On Friday, she denied allegations that she failed to report to probation since Feb. 20, changed her address and phone number without notifying probation, had new charges brought against her for second-degree aggravated unlicensed operation and no license plate lamps, which she resolved with a Potsdam Town Court plea to unlicensed driver, and had to be extradited back to the state from Virginia.

A hearing is scheduled for Aug. 3 and she was returned to St. Lawrence County jail without bail.

Storm N. Rivera, 21, New York City, had his request to be released from the St. Lawrence County jail denied Friday and his bail was reduced from $100,000 cash bail or $200,000 bond to $10,000 cash bail and $20,000 bond.

Rivera is charged with felony first-degree rape and misdemeanor second-degree unlawful imprisonment and was released May 7 under the probation department’s electronic home monitoring.

His probation release was revoked on June 14 following probation reports alleging that the monitoring device attached to Rivera’s ankle reported him out of range on multiple occasions.

Public Defender Steven G. Ballan, argued that the device was defective and that he had photos of Rivera “in front of the box saying he is out of range.”

On Friday, Judge Richards said an evaluation of the device by the manufacturer determined that it was functioning properly, although the defense noted that “inexplicably the bracelet was sent out for review after a delay of 10 days.”

“If the ankle bracelet was to come back and it said that there was a problem with it, it could potentially create a problem for the folks who look at the ankle bracelet because it may call into question all of the other ankle bracelets,” Assistant Public Defender David F. Huber said.

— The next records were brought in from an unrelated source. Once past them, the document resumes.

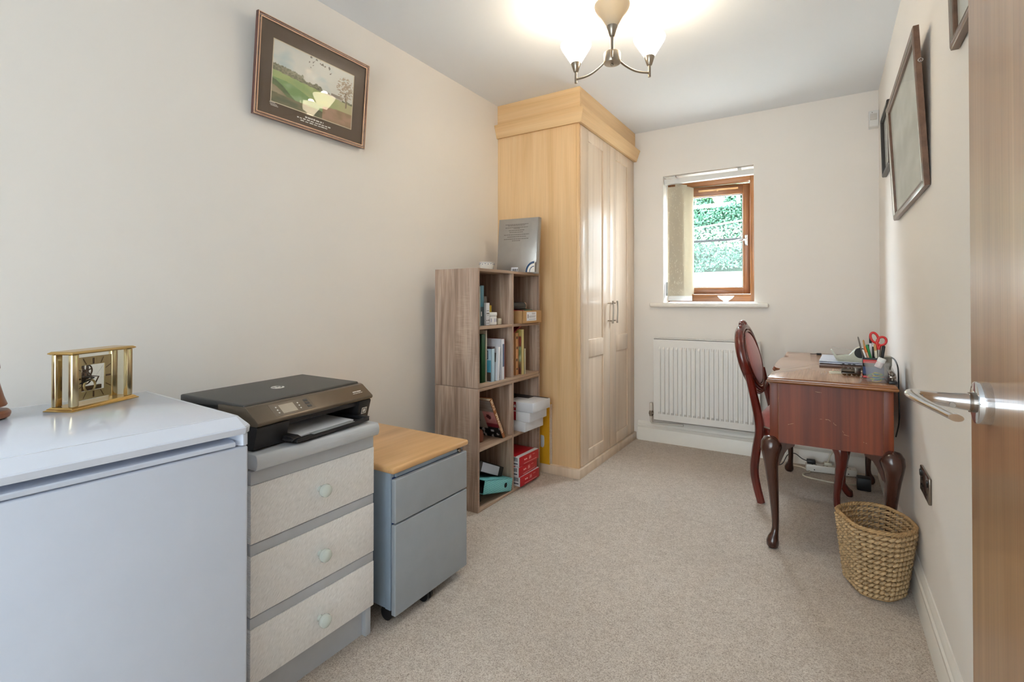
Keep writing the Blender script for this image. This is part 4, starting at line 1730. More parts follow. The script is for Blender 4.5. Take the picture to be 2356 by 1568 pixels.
for sg in (-1, 1):
    b.torus((bx(.94) + .012, CY + sg * .030, .940), .009, .0038, Matrix.Rotation(pi / 2, 4, 'Y'), 16, 6)
b.build('crest_carving', M['chairwood'], cr, ang=60)
for sy in (-1, 1):
    b = MB()   # rear leg sweeping up into the back
    yb_ = CY + sy * .197
    P_ = smooth([(-.300, yb_, 0), (-.322, yb_, .09), (-.333, yb_, .17), (-.322, yb_, .28), (-.308, yb_, .37), (-.312, yb_ - sy * .004, .44),
                 (-.328, yb_ - sy * .016, .52), (-.348, yb_ - sy * .026, .60), (bx(.68), yb_ - sy * .022, .68)], 5)
    R_ = [lerp(.0205, .0225, min(1, i / 12)) if i < 30 else lerp(.0225, .019, (i - 30) / 11) for i in range(len(P_))]
    b.tube(P_, R_, 4 if False else 8, flat_=(1.0, .92))
    b.build('leg', M['chairwood'], cr, ang=32)
    b = MB()   # front cabriole leg
    yf = CY + sy * .185
    prof = [(.0, .372, .030), (.010, .350, .033), (.018, .320, .030), (.016, .27, .024), (.006, .20, .019), (-.004, .12, .0155), (-.004, .07, .0150),
            (.010, .040, .0190), (.026, .020, .0215), (.030, .006, .017), (.030, 0, .014)]
    d = Vector((1, sy * .35, 0)).normalized()
    b.tube([Vector((.045, yf, z)) + d * o for o, z, r in prof], [r for o, z, r in prof], 14)
    b.build('leg', M['chairwood'], cr, ang=70)
b = MB()   # cross bar under the oval
b.tube(smooth([(-.338, CY - .165, .598), (-.336, CY - .08, .575), (-.334, CY, .572), (-.336, CY + .08, .575), (-.338, CY + .165, .598)], 5), .015, 10)
b.build('back_rail', M['chairwood'], cr, ang=60)
seat_o = []
for k in range(48):
    t = 2 * pi * k / 48
    cx_, sx_ = cos(t), sin(t)
    e = .38
    x = -.118 + .200 * (abs(cx_) ** e) * (1 if cx_ > 0 else -1)
    y = CY + (.205 + .015 * cx_) * (abs(sx_) ** e) * (1 if sx_ > 0 else -1)
    seat_o.append((x, y))
def so_(f, z):
    return [(-.118 + (x + .118) * f, CY + (y - CY) * f, z) for x, y in seat_o]
b = MB()
b.ring_loft([so_(.985, .352), so_(1.0, .358), so_(1.0, .398), so_(.985, .402)])
b.build('seat_rail', M['chairwood'], cr, ang=50)
b = MB()
b.ring_loft([so_(.985, .400), so_(1.0, .418), so_(1.0, .445), so_(.975, .468), so_(.9, .485), so_(.7, .497), so_(.3, .503), so_(.02, .504)])
b.build('seat_pad', M['velvet'], cr, ang=70)
b = MB()
b.tube([Vector((x, y, .404)) for x, y, z in so_(1.004, .404)], .0045, 6, closed=True)
b.build('gimp_braid', flat('gimp', (150, 132, 120), .6), cr, label='pale braid around the seat edge')

_pv = Vector((-.306, 2.985, 0))
cr.location = _pv + Matrix.Rotation(radians(-5), 3, 'Z') @ (Vector((-.13, 3.18, 0)) - _pv)
cr.rotation_euler = (0, 0, radians(-5))

# ================================================================== WASTE BASKET
bk = thing('waste_basket', 'woven seagrass waste basket on the carpet by the right wall', 'basket', (.154, 2.33, 0))
BH = .262
rim = [(.029, 2.372), (.084, 2.235), (.135, 2.214), (.208, 2.220), (.265, 2.290), (.2775, 2.345), (.255, 2.430), (.2015, 2.500), (.150, 2.508), (.095, 2.483), (.045, 2.420)]
rim = [(x * .982, y * .982) for x, y in rim]
rc = Vector((.154, 2.319))
BH = .275


def bsect(t):        # t 0 bottom, 1 rim
    f = .73 + .27 * (t ** .85)
    cc = rc + Vector((-.003, .024)) * (1 - t)
    return [Vector((cc.x + (x - rc.x) * f, cc.y + (y - rc.y) * f)) for x, y in rim]


def resample(poly, n):
    P_ = [Vector((p[0], p[1], 0)) for p in poly]
    # light corner rounding
    Q = []
    for i in range(len(P_)):
        a, c, d = P_[i - 1], P_[i], P_[(i + 1) % len(P_)]
        Q += [c + (a - c) * .22, c + (a - c) * .07 + (d - c) * .07, c + (d - c) * .22]
    L = [0]
    for i in range(len(Q)):
        L.append(L[-1] + (Q[(i + 1) % len(Q)] - Q[i]).length)
    res = []
    j = 0
    for k in range(n):
        s = L[-1] * k / n
        while L[j + 1] < s:
            j += 1
        t = (s - L[j]) / max(1e-9, L[j + 1] - L[j])
        res.append(Q[j].lerp(Q[(j + 1) % len(Q)], t))
    return res


NS = 40      # stakes
NROW = 13
for r in range(NROW):
    t = (r + .5) / NROW * .955
    z = .010 + t * (BH - .012)
    pl = resample(bsect(t), NS * 4)
    b = MB()
    for ph in (0, 1):
        pts = []
        for k, p in enumerate(pl):
            nx = pl[(k + 1) % len(pl)] - pl[k - 1]
            nrm = Vector((nx.y, -nx.x, 0)).normalized()
            w_ = cos(pi * k / 4 + pi * ph + pi * (r % 2))
            zz = z + .0040 * sin(pi * k / 4 + pi * ph + (pi if r % 2 else 0))
            pts.append(Vector((p.x, p.y, zz)) + nrm * w_ * .0052)
        b.tube(pts, [.0040 + .0026 * max(0.0, cos(pi * k / 4 + pi * ph + pi * (r % 2))) + .0006 * sin(k * 2.1 + r) for k in range(len(pts))], 6, closed=True)
    b.build('weave_row', M['wicker'], bk, ang=80)
b = MB()
sb, st = resample(bsect(0), NS), resample(bsect(1), NS)
for k in range(NS):
    b.tube([(sb[k].x, sb[k].y, .006), (st[k].x, st[k].y, BH - .006)], .0030, 5)
b.build('stakes', M['wicker_rim'], bk, kind='stuff')
b = MB()
for ph in range(3):     # plaited rim
    pl = resample(bsect(1.0), NS * 4)
    pts = []
    for k, p in enumerate(pl):
        nx = pl[(k + 1) % len(pl)] - pl[k - 1]
        nrm = Vector((nx.y, -nx.x, 0)).normalized()
        a = 2 * pi * k / 8 + ph * 2 * pi / 3
        pts.append(Vector((p.x, p.y, BH - .004 + .0038 * sin(a))) + nrm * .0038 * cos(a))
    b.tube(pts, .0044, 6, closed=True)
b.build('rim', M['wicker_rim'], bk, ang=80)
b = MB()
b.ring_loft([[(p.x, p.y, z) for p in resample(bsect(0), 60)] for z in (.003, .009)])
b.build('base', M['wicker_rim'], bk)

# ================================================================== CEILING LAMP
HX, HY = -.760, 2.0
lp = thing('ceiling_lamp', 'three arm brushed nickel ceiling lamp with conical opal glass shades, two lit', 'lamp', (HX, HY, 2.06))
b = MB()
b.lathe([(.055, 2.3995), (.055, 2.392), (.050, 2.384), (.020, 2.378), (.010, 2.372)], 32, Matrix.Translation((HX, HY, 0)))
b.build('ceiling_rose', M['nickel'], lp)
b = MB()
b.cyl((HX, HY, 2.125), (HX, HY, 2.38), .0055, n=14)
b.build('stem', M['nickel'], lp)
b = MB()
b.lathe([(.004, 2.083), (.034, 2.086), (.0355, 2.089), (.0355, 2.128), (.034, 2.131), (.006, 2.132)], 36, Matrix.Translation((HX, HY, 0)))
b.ball((HX, HY, 2.080), .006, 12, 8)
b.build('hub', M['nickel'], lp)
M['shade_off'] = None
m_ = bpy.data.materials.new('opal_glass_unlit')
m_.use_nodes = True
n_ = m_.node_tree
n_.nodes.clear()
oo = n_.nodes.new('ShaderNodeOutputMaterial')
d1 = n_.nodes.new('ShaderNodeBsdfPrincipled')
d1.inputs['Base Color'].default_value = lin((232, 220, 200))
d1.inputs['Roughness'].default_value = .25
d2 = n_.nodes.new('ShaderNodeBsdfTranslucent')
d2.inputs[0].default_value = lin((238, 226, 205))
mx = n_.nodes.new('ShaderNodeMixShader')
mx.inputs[0].default_value = .5
n_.links.new(d1.outputs[0], mx.inputs[1])
n_.links.new(d2.outputs[0], mx.inputs[2])
n_.links.new(mx.outputs[0], oo.inputs[0])
M['shade_off'] = m_
M['bulb'] = emissive('lit_bulb', (255, 236, 205), 14)
M['bulb_off'] = plain('unlit_bulb', (238, 234, 226), .3)
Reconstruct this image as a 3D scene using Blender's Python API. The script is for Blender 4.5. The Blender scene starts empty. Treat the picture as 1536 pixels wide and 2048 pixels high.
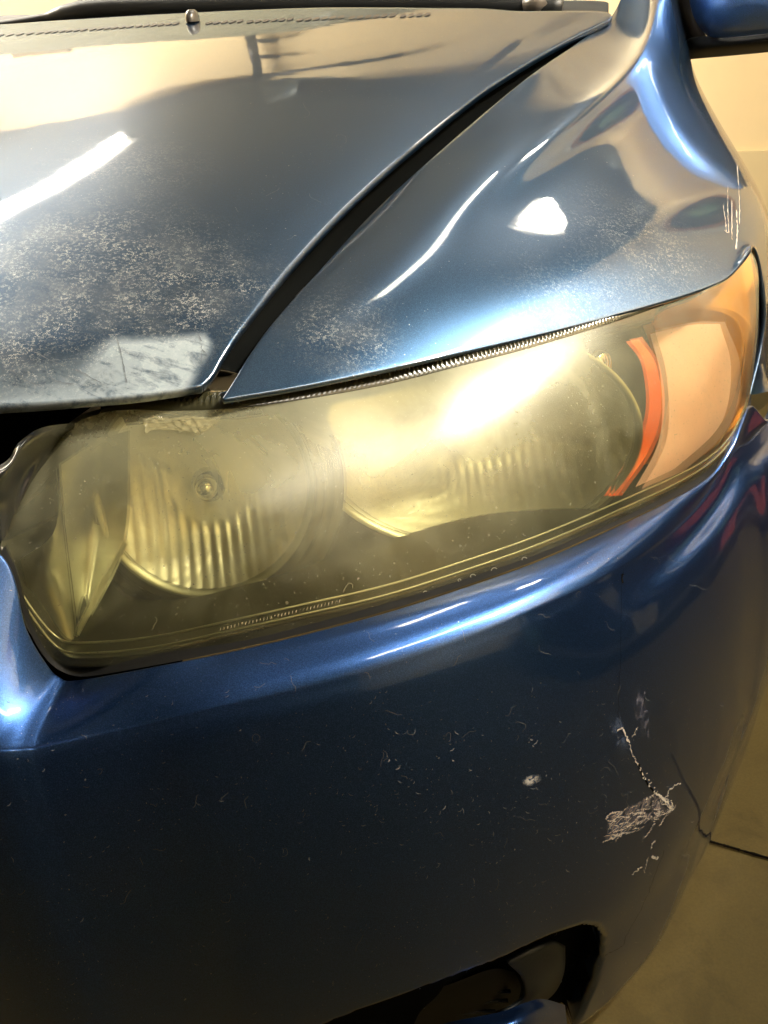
import bpy, bmesh, math, random
import numpy as np
from mathutils import Vector
from mathutils.bvhtree import BVHTree

random.seed(7)
sc = bpy.context.scene
C = sc.collection

# ------------------------------------------------------------------ camera
CAM = np.array([0.737, -0.31, 1.0])
YAW, PIT, ROL, F = math.radians(-13.3), math.radians(-30.3), math.radians(-4.0), 1726.0
Fw = np.array([math.sin(YAW)*math.cos(PIT), math.cos(YAW)*math.cos(PIT), math.sin(PIT)])
_r = np.cross(Fw, [0, 0, 1]); _r /= np.linalg.norm(_r); _u = np.cross(_r, Fw)
Rt = _r*math.cos(ROL) + _u*math.sin(ROL)
Up = np.cross(Rt, Fw)
cam = bpy.data.cameras.new('camera')
co = bpy.data.objects.new('camera', cam); C.objects.link(co)
from mathutils import Matrix
co.matrix_world = Matrix(((Rt[0], Up[0], -Fw[0], CAM[0]), (Rt[1], Up[1], -Fw[1], CAM[1]), (Rt[2], Up[2], -Fw[2], CAM[2]), (0, 0, 0, 1)))
cam.sensor_fit = 'VERTICAL'; cam.sensor_height = 24.0
cam.lens = 24.0*F/2048.0
cam.clip_start = 0.01; cam.clip_end = 60
sc.camera = co

# ------------------------------------------------------------------ world, exposure
w = bpy.data.worlds.new('World'); sc.world = w; w.use_nodes = True
w.node_tree.nodes['Background'].inputs[0].default_value = (0.5, 0.45, 0.36, 1)
w.node_tree.nodes['Background'].inputs[1].default_value = 0.02
sc.view_settings.view_transform = 'Standard'
sc.view_settings.look = 'None'
sc.view_settings.exposure = 0.3
sc.view_settings.gamma = 1.0
sc.render.engine = 'CYCLES'
sc.cycles.use_denoising = True
sc.cycles.max_bounces = 14
sc.cycles.transparent_max_bounces = 24
sc.cycles.transmission_bounces = 12
sc.cycles.sample_clamp_indirect = 6.0
sc.cycles.blur_glossy = 0.3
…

“You think they are lying?” Judge Richards asked.

“I don’t think they are lying, judge, but I do think they have an interest in making sure the ankle bracelet works,” Mr. Huber said. “Mr. Rivera has maintained his innocence before he was indicted . . . (and) demonstrated while he was released on the ankle bracelet that he is not a flight risk.”

District Attorney Gary M. Pasqua said the circumstances have not changed.

“The only thing that changed is that we found out the ankle bracelet was working and the trial date has been moved,” Mr. Pasqua said.

A jury trial was scheduled for July 31 but has been adjourned at the request of both the prosecutors and defense to Oct. 1.